To that end, I appreciate the weak and lame arguments attacking the Constitution and the Conservatives who stand behind it. The contrast serves the cause of liberty nicely.
You do know that the rhetoric where Michelle Bachman is back at home because she’s a she is kind of like “Eat the Baby” rhetoric, right? Scalia’s interesting thoughts aside about women at Princeton…
Is it the thoughts or the rhetoric that you’re against? I don’t necessarily like the word “reimagined”, either (“to form a new conception of”), but amended does mean “to change or modify for the better.” Merriam Webster. (I’m not Bluebooking unless I’m paid to do so.) Reimagined (new word in 1934, learn something new every day) is a stronger word than amended, but hyperbolic statements fly on both sides of the fence. I can think of worse examples. Looking forward to hearing more of your thoughts!
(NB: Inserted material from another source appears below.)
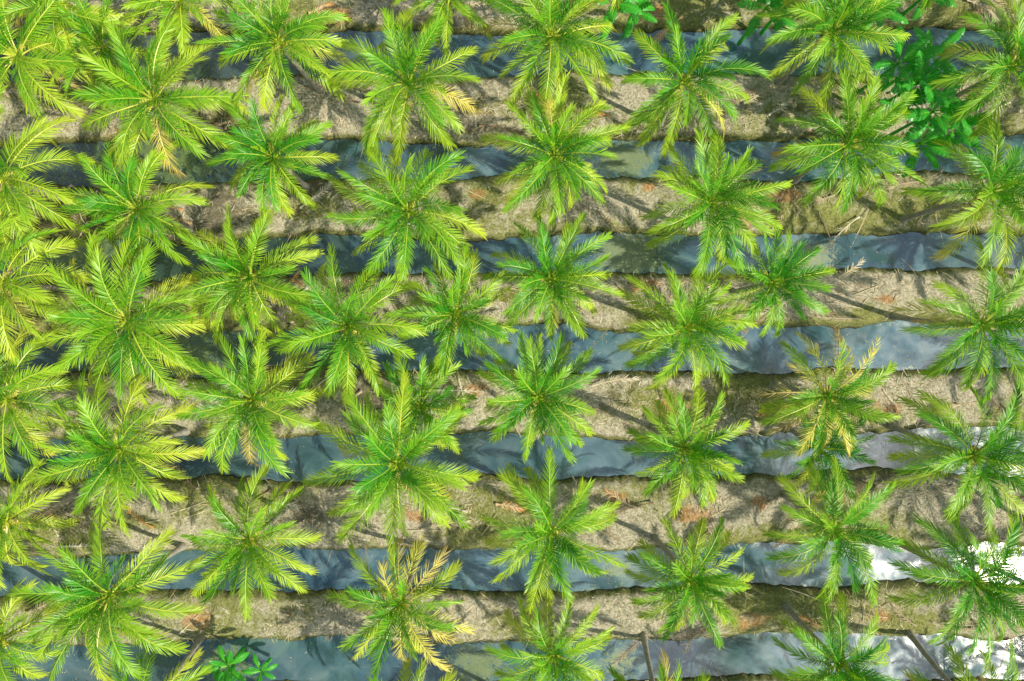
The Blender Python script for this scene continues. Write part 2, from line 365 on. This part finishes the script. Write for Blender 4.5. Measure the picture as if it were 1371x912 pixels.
# ------------------------------------------------------------ banana plants
def banana(u,v,h,sc_,nl=9):
    x,y=G(u,v,h); b=B(); 
    an=np.linspace(0,2*np.pi,9)[:-1]; zz=np.linspace(-0.2,h-0.5,7)
    P=np.stack([0*zz,0*zz,zz],1); rad=0.13-0.07*np.linspace(0,1,7)
    ring=(P[:,None,:]+rad[:,None,None]*np.stack([np.cos(an),np.sin(an),0*an],1)[None]).reshape(-1,3)
    i=8*np.arange(6)[:,None];k=np.arange(8)[None]
    b.add(ring,np.stack([i+k,i+(k+1)%8,i+8+(k+1)%8,i+8+k],-1).reshape(-1,4),0,(0.6,0,0.5),True)
    for q in range(nl):
        a=q/(nl-1); az=q*2.4+R(-.3,.3); el0=1.25-0.95*a; bend=0.5+0.8*a; Ln=sc_*R(1.5,2.0); NS=22
        s=np.linspace(0,1,NS); el=el0-bend*s**1.2; aa=az+R(-.3,.3)*s
        T=np.stack([np.cos(el)*np.cos(aa),np.cos(el)*np.sin(aa),np.sin(el)],1)
        P=np.zeros((NS,3)); P[1:]=np.cumsum(T[1:],0)*Ln/(NS-1); P[:,2]+=h-0.6
        S=np.stack([-np.sin(aa),np.cos(aa),0*aa],1); U=np.cross(T,S)
        w=0.27*sc_*np.clip(np.sin(np.pi*np.clip((s-0.14)/0.86,0,1))**0.55,0.03,1)
        rnd=R(0,1)
        for sg in (1,-1):
            for m in range(NS-1):
                if s[m]<0.12: ww0=ww1=0.02
                else:
                    ww0=w[m]*R(.85,1.05); ww1=w[m+1]*R(.85,1.05)
                dz=R(-0.18,0.1)
                f=T[m]*R(0.02,0.10)*sc_
                def pt(i_,wd,t_): return P[i_]+sg*S[i_]*wd*t_+U[i_]*wd*(0.30*t_-(0.55-dz)*t_*t_)+f*t_
                V=[pt(m,ww0,0),pt(m+1,ww1,0),pt(m+1,ww1,.5),pt(m,ww0,.5),pt(m+1,ww1,1),pt(m,ww0,1)]
                b.add(V,[[0,1,2,3],[3,2,4,5]],0,(0.15+0.4*a,0.2,rnd*0.6+R(0,.4)))
        rd=(0.03*(1-s)+0.008)[:,None]
        st=np.concatenate([P+S*rd+U*0.012,P-S*rd+U*0.012]); i=np.arange(NS-1)
        b.add(st,np.stack([i,i+1,i+1+NS,i+NS],1),0,(0.95,0,0.5))
    obj('banana_plant',b.mesh('banana_plant',[M_ban]),(x,y,0))
for a in [(1238,105,6.2,1.2),(1258,145,6.4,1.25),(1240,188,5.4,1.1),(1210,80,6.0,1.15),(1285,165,5.4,1.05),(1217,138,5.6,1.0),(1255,70,5.2,1.0),(1030,5,4.6,1.1),(1062,-8,4.4,1.1),(822,-2,4.6,1.1),(850,8,3.6,.8),(300,898,2.6,.8),(345,905,1.8,.6),(285,925,2.6,.8),(1250,-15,3,1.0),(1180,10,2.5,1.0)]:
    banana(*a)
# ------------------------------------------------------------ litter / grass masses
def bedpts(n,mind,xr=34,yr=23.5,fn=None):
    x=rng.uniform(-xr,xr,n); y=rng.uniform(-yr,yr,n); z=height(x,y)
    k=(z>mind)
    if fn is not None: k&=rng.random(n)<fn(x,y)
    return x[k],y[k],z[k]
def strips(x,y,z,l,w,el,age,rnd,lift=0.02,curl=0.15):
    n=len(x); az=rng.uniform(0,6.283,n); d=np.stack([np.cos(az)*np.cos(el),np.sin(az)*np.cos(el),np.sin(el)],1)
    S=np.stack([-np.sin(az),np.cos(az),rng.normal(0,.25,n)],1)
    p=np.stack([x,y,z+lift],1); bd=np.stack([-np.sin(az),np.cos(az),0*az],1)*(rng.normal(0,curl,n)*l)[:,None]
    rows=[]
    for t,wf in ((0,.6),(.5,1),(1,.25)):
        c=p+d*(l*t)[:,None]+bd*t*t; ww=S*(w*wf*.5)[:,None]; rows+=[c-ww,c+ww]
    V=np.stack(rows,1).reshape(-1,3); i=6*np.arange(n)[:,None];k=2*np.arange(2)[None]
    Q=np.stack([i+k,i+k+1,i+k+3,i+k+2],-1).reshape(-1,4)
    C=np.zeros((n,6,3));C[:,:,0]=age[:,None];C[:,:,2]=rnd[:,None]
    return V,Q,C.reshape(-1,3)
b=B()
x,y,z=bedpts(75000,-0.2,fn=lambda x,y:0.06+0.8*smooth((fbm(x,y,2.5,77,3)-0.47)/0.2)); n=len(x)
b.add(*(lambda r:(r[0],r[1],0,r[2]))(strips(x,y,z,rng.uniform(.12,.65,n),rng.uniform(.015,.05,n),rng.normal(0.03,.12,n),rng.uniform(.1,1.4,n),rng.random(n))))
x,y,z=bedpts(340,-0.05); n=len(x)
b.add(*(lambda r:(r[0],r[1],0,r[2]))(strips(x,y,z,rng.uniform(1.2,2.8,n),rng.uniform(.04,.08,n),rng.normal(0.02,.04,n),rng.uniform(.5,1.0,n),rng.random(n),0.08,0.06)))
obj('dry_leaf_litter',b.mesh('dry_leaf_litter',[M_dry]))
b=B()
x,y,z=bedpts(80000,-0.5,fn=lambda x,y:np.clip(0.05+0.3*smooth((2-x)/25)*smooth((y+12)/16)+0.8*smooth((fbm(x,y,3.0,91,3)-0.53)/0.18),0,1)); n=len(x)
b.add(*(lambda r:(r[0],r[1],0,r[2]))(strips(x,y,z,rng.uniform(.10,.34,n),rng.uniform(.012,.035,n),rng.uniform(.4,1.4,n),rng.uniform(.1,1.2,n),rng.random(n),0.0)))
obj('grass_patches',b.mesh('grass_patches',[M_grass]))
b=B()
x=rng.uniform(-33,33,700);y=rng.uniform(-22.5,22.5,700);z=height(x,y);k=z>-0.02;x,y,z=x[k][:180],y[k][:180],z[k][:180]
for i in range(len(x)):
    frond(b,np.array([x[i],y[i],z[i]+0.18]),R(1.4,3.0),R(-0.9,0.9)+(math.pi if R(0,1)<.5 else 0),0.02,R(0.05,0.15),R(-.5,.5),R(-.3,.3),30,R(.3,.5),R(-.1,.1),R(.05,.25),R(.1,1.6),R(0,1),lw=0.035,keep=R(.3,.85))
obj('fallen_palm_fronds',b.mesh('fallen_palm_fronds',[M_dry,M_dry]))
b=B()
for yc,sl,hw in can[:7]:
    n=420; x=rng.uniform(-33,33,n); k=vnoise(x,x*0+yc,3.0,5)>0.5; x=x[k]; n=len(x); y=yc+sl*x+rng.uniform(-hw,hw,n)
    b.add(*(lambda r:(r[0],r[1],0,r[2]))(strips(x,y,np.full(n,-0.5),rng.uniform(.04,.18,n),rng.uniform(.015,.04,n),np.zeros(n),rng.uniform(.2,1.0,n),rng.random(n),0.015)))
obj('floating_leaf_debris',b.mesh('floating_leaf_debris',[M_dry]))
# ------------------------------------------------------------ light
el=math.radians(SUN_EL); dx,dy=np.array(SUN_DIR2)/np.linalg.norm(SUN_DIR2)
d=Vector((dx*math.cos(el),dy*math.cos(el),math.sin(el)))
sl_=bpy.data.lights.new('sun','SUN'); sl_.energy=5.0; sl_.angle=math.radians(0.5); sl_.color=(1.0,0.93,0.76)
so=bpy.data.objects.new('sun',sl_); so.rotation_euler=d.to_track_quat('Z','Y').to_euler(); sc.collection.objects.link(so)
w=bpy.data.worlds.new('World'); sc.world=w; w.use_nodes=True; nt=w.node_tree; nt.nodes.clear()
sk=N(nt,'ShaderNodeTexSky',sky_type='NISHITA'); sk.sun_disc=False; sk.sun_elevation=el; sk.sun_rotation=math.atan2(dx,dy); sk.dust_density=1.0
tc=N(nt,'ShaderNodeTexCoord'); cn=noise(nt,tc.outputs['Generated'],5.0,6,0.6,0.4)
cm=maprange(nt,cn,0.49,0.60,0,0.85)
# clouds get brighter close to the sun (forward scattering)
dp=N(nt,'ShaderNodeVectorMath',operation='DOT_PRODUCT'); L(nt,tc.outputs['Generated'],dp.inputs[0]); dp.inputs[1].default_value=d
gl=maprange(nt,dp.outputs['Value'],0.80,0.98,0,1)
cc=mixc(nt,gl,(4.8,5.2,5.8),(34.0,33.0,32.0))
col=mixc(nt,cm,sk.outputs[0],cc)
bg=N(nt,'ShaderNodeBackground'); bg.inputs[1].default_value=0.11; L(nt,col,bg.inputs[0])
ow=N(nt,'ShaderNodeOutputWorld'); L(nt,bg.outputs[0],ow.inputs[0])
cam=bpy.data.cameras.new('camera'); cam.sensor_width=36; cam.lens=F/1371*36; cam.clip_end=3000
co=bpy.data.objects.new('camera',cam); co.location=(0,0,H); sc.collection.objects.link(co); sc.camera=co
sc.view_settings.view_transform='Standard'; sc.view_settings.look='None'; sc.view_settings.exposure=0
I have no problem whatsoever if someone wants to imagine the Constitution can be made better, and then proposes an Amendment to make their imagined state of being the law.
But that was not what was meant by that author when he uses the term “reimagined.” Rather, he wants judges to “reimagine” the meaning behind words which are already there, such that they mean something different than what the citizens of this country meant them to mean when they decided (through their elected reps) to ratify the amendment or provision.
That’s illigitmate. To essentially make up an amendment to the Constitution out of whole cloth (or out of penumbras or whatever) is to subvert the will of the citizenry.
How one uses words is important. In some contexts, “reimagine” and “amend” could be used interchangably, but in this context they have massively different meanings. In this case, the NYT author is proposing to SIDESTEP the Constitutional amendment process via a judges imagination – he is NOT proposing to imagine a better Constitution and then work democratically to amend it.